Bildung als Grundlage für Teilhabe der Einwanderer

Heute steht die hochentwickelte Bundesrepublik wirtschaftlich vergleichsweise gut da. Ein weiteres "Wirtschaftswunder", das alle noch weiter emporreißt und so bestehende Verwerfungen zudeckt, erscheint ausgeschlossen. Sofern die Integration und Teilhabe der Migranten trotzdem das gesellschaftliche Ziel bleibt, kann die Parole wohl nur "Bildung, Bildung, Bildung" lauten - als entscheidende Grundlage für alles weitere.
Damals haben sich die Vertriebenen in - politisch weit rechts stehenden - Heimatverbänden organisiert, in denen sie nicht nur ihre kulturellen Traditionen pflegten, sondern auch die Träume von der Rückkehr in die alte Heimat verfolgten. Heute wissen wir nicht, wie Migrantengemeinschaften ihre kulturellen Traditionen pflegen werden, aber sie erfahren eine beispiellose, staatlich wie zivilgesellschaftlich organisierte Betreuung.
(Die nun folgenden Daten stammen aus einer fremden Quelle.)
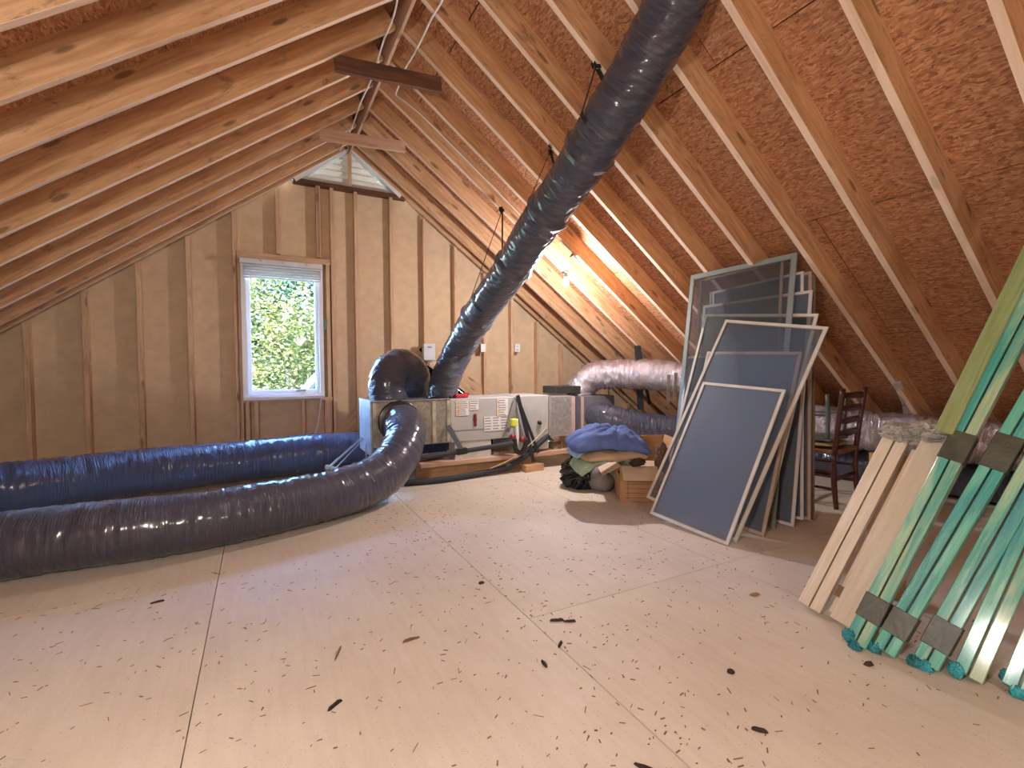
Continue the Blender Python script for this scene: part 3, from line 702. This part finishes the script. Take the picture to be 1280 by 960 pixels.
# wood base
bs = empty('wooden_base', (2.2, 4.5, 0), 'low lumber platform carrying the air handler', 'platform')
zb_ = at(640, 571, 'y', 4.47).z
bar('rail', (1.35, 4.52, zb_), (3.12, 4.52, zb_), .14, .04, OLDPINE, bs)
bar('rail', (1.0, 4.98, zb_), (3.12, 4.98, zb_), .09, .04, OLDPINE, bs)
for xx in (1.55, 2.05, 2.55, 2.95): bar('block', (xx, 4.46, (zb_-.02)/2), (xx, 5.05, (zb_-.02)/2), .09, zb_-.022, BASEWOOD, bs)
bar('joist', (1.35, 4.62, (zb_-.02)/2), (2.7, 4.62, (zb_-.02)/2), .038, zb_-.024, BASEWOOD, bs)
h_ = zb_-.02
for xx in (1.75, 2.2, 2.7, 2.95): box('riser', (xx, 4.7, (zb_+.02+zb2)/2), (.05, .3, max(.02, zb2-zb_-.02)), GALV, bs)
box('riser', (1.2, 4.8, (zb_+.02+ZB)/2), (.04, .3, ZB-zb_-.02), GALV, bs)
bk = bar('lumber_offcut', at(655, 586, 'z', .035), at(677, 583, 'z', .035), .085, .07, BASEWOOD, None, side=(0, 1, 0)); tag(bk, 'short lumber offcut on the floor at the base corner', 'lumber')
vl = box('valve_box', at(548, 583, 'z', .06), (.14, .1, .12), simple('dark_valve', (.12, .09, .07), .5), None, bev=.01); tag(vl, 'small dark fitting on the floor left of the lumber platform', 'fitting')

# guy strap with white foam blob between the two floor ducts
g = empty('tie_strap', at(452, 545, 'y', 4.7), 'pale tie strap slanting from the plenum corner to the floor duct', 'strap')
PB = simple('daylit_strap', (.42, .5, .6), .4)  # blue window light mixed into the strap's colour
e0 = at(453, 547, 'y', 4.72); e1 = at(411, 584, 'y', 4.25)
bar('strap_leg', e0, e1, .02, .004, PB, g, side=up); bar('strap_leg', at(455, 548, 'y', 4.72), at(418, 587, 'y', 4.18), .010, .004, PB, g, side=up)
for q in range(3): lathe('strap_fastener', [(0, -.02), (.018, -.018), (.022, 0), (.016, .02), (0, .022)], PB, g, e1+Vector((.03*q-.01, -.01*q, -.01*q)), 12, (1, 0, 0))

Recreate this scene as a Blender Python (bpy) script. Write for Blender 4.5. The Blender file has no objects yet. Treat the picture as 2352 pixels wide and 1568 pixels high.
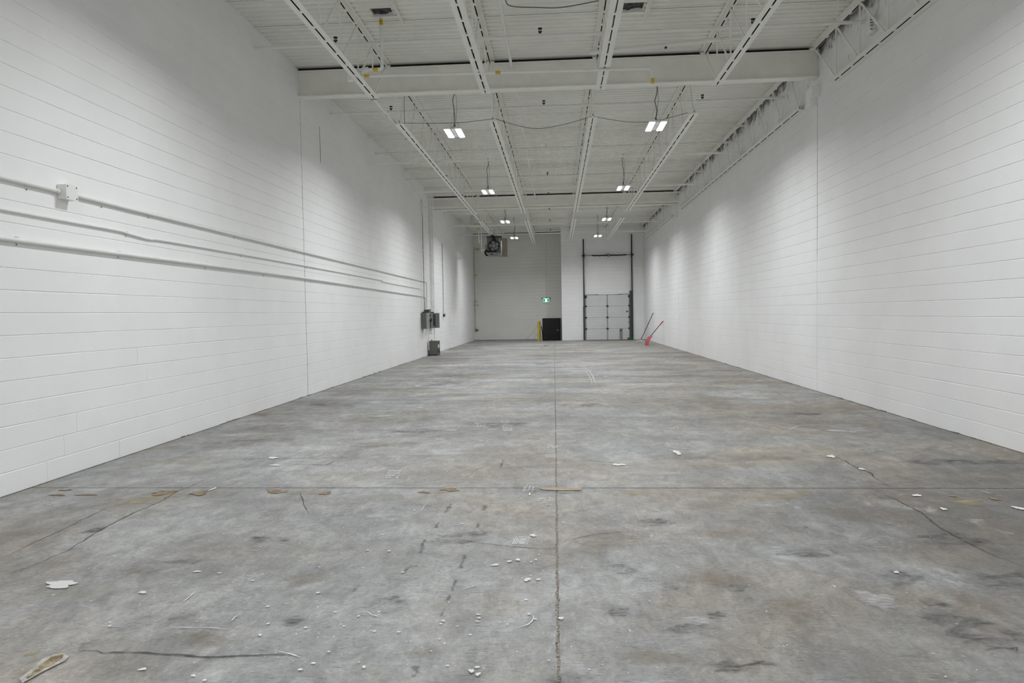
import bpy, math, random
from mathutils import Vector, Matrix
random.seed(7)
S = bpy.context.scene
C = S.collection
PI = math.pi

# ---------------------------------------------------------------- camera
F_PX, YAW, PITCH, ROLL, EYE = 1570.0, .0664, -.0405, -.0163, 1.5454
fw = Vector((-math.sin(YAW)*math.cos(PITCH), math.cos(YAW)*math.cos(PITCH), math.sin(PITCH)))
rt = Vector((math.cos(YAW), math.sin(YAW), 0)); up = rt.cross(fw)
rt, up = (rt*math.cos(ROLL) + up*math.sin(ROLL)), (up*math.cos(ROLL) - rt*math.sin(ROLL))
cam_data = bpy.data.cameras.new('camera'); cam = bpy.data.objects.new('camera', cam_data); C.objects.link(cam)
cam_data.sensor_fit = 'HORIZONTAL'; cam_data.sensor_width = 36.0; cam_data.lens = F_PX/2352*36
cam_data.clip_start = .05; cam_data.clip_end = 200
M = Matrix.Identity(4)
for i in range(3):
    M[i][0] = rt[i]; M[i][1] = up[i]; M[i][2] = -fw[i]
M[0][3], M[1][3], M[2][3] = 0, 0, EYE
cam.matrix_world = M
S.camera = cam

# ---------------------------------------------------------------- world, exposure, lamp output
w = bpy.data.worlds.new('world'); S.world = w; w.use_nodes = True
w.node_tree.nodes['Background'].inputs[0].default_value = (.05, .05, .055, 1)
w.node_tree.nodes['Background'].inputs[1].default_value = .2
S.view_settings.view_transform = 'Standard'; S.view_settings.look = 'None'
S.view_settings.gamma = 1; S.view_settings.use_curve_mapping = False
S.view_settings.exposure = 0.0
LAMP = 53.0                       # watts of light from each LED panel
LENS_GLOW = 7.0                   # radiance of the lens itself
LAMP_COL = (.95, .975, 1.0)
LAMP_SPREAD = math.radians(159)   # the lenses throw a beam narrower than a bare panel
try:
    S.cycles.max_bounces = 12; S.cycles.diffuse_bounces = 7
    S.cycles.glossy_bounces = 3; S.cycles.transparent_max_bounces = 16
    S.cycles.sample_clamp_indirect = 6.0; S.cycles.use_denoising = True
    S.cycles.caustics_reflective = False; S.cycles.caustics_refractive = False
except Exception:
    pass

# ---------------------------------------------------------------- dimensions (metres; +Y runs down the hall)
XL, XR = -4.9135, 4.845
Y_REAR, Y_DOCK, Y_FAR = -1.6, 38.45, 40.6
BEAM_Y = (13.12, 27.72)
X_RET = .27                        # edge between the recess and the dock wall
DECK = 6.33                        # underside of the roof deck
COURSE = .2032
JOIST_X = (-3.18, -1.19, .80, 2.78, 4.75)
CHORD_Z = 5.44
LAMP_Y = (.5, 7.4, 14.25, 21.15, 28.1, 34.1)
LAMP_X = (-2.07, 2.06)
LAMP_Z = 5.3

# ---------------------------------------------------------------- helpers
class G:
    """collects boxes, bars and tubes; obj() links them as ONE mesh object"""
    def __init__(s): s.v = []; s.f = []; s.m = []; s.fade = []
    def face(s, pts, m=0, flip=False):
        n = len(s.v); s.v += [tuple(p) for p in pts]
        idx = list(range(n, n+len(pts)))
        s.f.append(idx[::-1] if flip else idx); s.m.append(m)
    def box(s, x0, x1, y0, y1, z0, z1, m=0, faces=None):
        n = len(s.v)
        s.v += [(x0,y0,z0),(x1,y0,z0),(x1,y1,z0),(x0,y1,z0),(x0,y0,z1),(x1,y0,z1),(x1,y1,z1),(x0,y1,z1)]
        fs = [(0,3,2,1),(4,5,6,7),(0,1,5,4),(1,2,6,5),(2,3,7,6),(3,0,4,7)]   # -z +z -y +x +y -x
        for k, q in enumerate(fs):
            s.f.append([n+i for i in q]); s.m.append(m if not faces else faces.get(k, m))
        return s
    def bar(s, p, q, wx, wz, m=0):
        """rectangular bar from p to q"""
        p, q = Vector(p), Vector(q); d = (q-p).normalized()
        a = Vector((1,0,0)) if abs(d.x) < .9 else Vector((0,1,0))
        b = d.cross(a).normalized(); a = b.cross(d).normalized()
        n = len(s.v)
        for o in (p, q):
            for i, j in ((-1,-1),(1,-1),(1,1),(-1,1)): s.v.append(tuple(o + a*(i*wx/2) + b*(j*wz/2)))
        for k in range(4): s.f.append([n+k, n+(k+1)%4, n+4+(k+1)%4, n+4+k]); s.m.append(m)
        s.f += [[n+3,n+2,n+1,n], [n+4,n+5,n+6,n+7]]; s.m += [m, m]
        return s
    def tube(s, pts, r, n=10, m=0, caps=True):
        pts = [Vector(p) for p in pts]; base = len(s.v); ref = None
        for i, p in enumerate(pts):
            d = (pts[min(i+1, len(pts)-1)] - pts[max(i-1, 0)]).normalized()
            if ref is None:
                ref = Vector((0,0,1)) if abs(d.z) < .9 else Vector((1,0,0))
            a = (ref - d*ref.dot(d)).normalized(); b = d.cross(a); ref = a
            rr = r[i] if isinstance(r, (list, tuple)) else r
            for k in range(n):
                t = 2*PI*k/n; s.v.append(tuple(p + a*(rr*math.cos(t)) + b*(rr*math.sin(t))))
        for i in range(len(pts)-1):
            for k in range(n):
                s.f.append([base+i*n+k, base+i*n+(k+1)%n, base+(i+1)*n+(k+1)%n, base+(i+1)*n+k]); s.m.append(m)
        if caps:
            s.f.append([base+k for k in range(n)][::-1]); s.m.append(m)
            s.f.append([base+(len(pts)-1)*n+k for k in range(n)]); s.m.append(m)
        return s
    def ring(s, c, R, r, axis='y', n=24, k=6, m=0):
        base = len(s.v)
        for i in range(n):
            t = 2*PI*i/n
            for j in range(k):
                u = 2*PI*j/k; rad = R + r*math.cos(u); h = r*math.sin(u)
                x, y = rad*math.cos(t), rad*math.sin(t)
                s.v.append({'y': (c[0]+x, c[1]+h, c[2]+y), 'x': (c[0]+h, c[1]+x, c[2]+y), 'z': (c[0]+x, c[1]+y, c[2]+h)}[axis])
        for i in range(n):
            for j in range(k):
                s.f.append([base+i*k+j, base+((i+1)%n)*k+j, base+((i+1)%n)*k+(j+1)%k, base+i*k+(j+1)%k]); s.m.append(m)
        return s
    def mesh(s, name, mats, smooth=False):
        me = bpy.data.meshes.new(name); me.from_pydata(s.v, [], s.f)
        for mt in (mats if isinstance(mats, (list, tuple)) else [mats]): me.materials.append(mt)
        if any(s.m): me.polygons.foreach_set('material_index', s.m)
        if s.fade:
            at = me.attributes.new('fade', 'FLOAT', 'POINT'); at.data.foreach_set('value', s.fade)
        if smooth:
            me.polygons.foreach_set('use_smooth', [True]*len(me.polygons))
            try: me.set_sharp_from_angle(angle=math.radians(40))
            except Exception: pass
        me.update(); return me
    def obj(s, name, mats, parent=None, smooth=False, loc=None):
        return link(name, s.mesh(name, mats, smooth), parent, loc)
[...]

Über deren Qualität, Verhältnismäßigkeit und Nutzen lässt sich streiten, aber grundsätzlich gilt: Während die kulturellen Gräben heute objektiv größer sind, sind die strukturellen Bedingungen für Integration viel besser.
Kann man aus der Geschichte lernen? Ja – nämlich nicht kurzfristig, sondern in Jahrzehnten zu denken!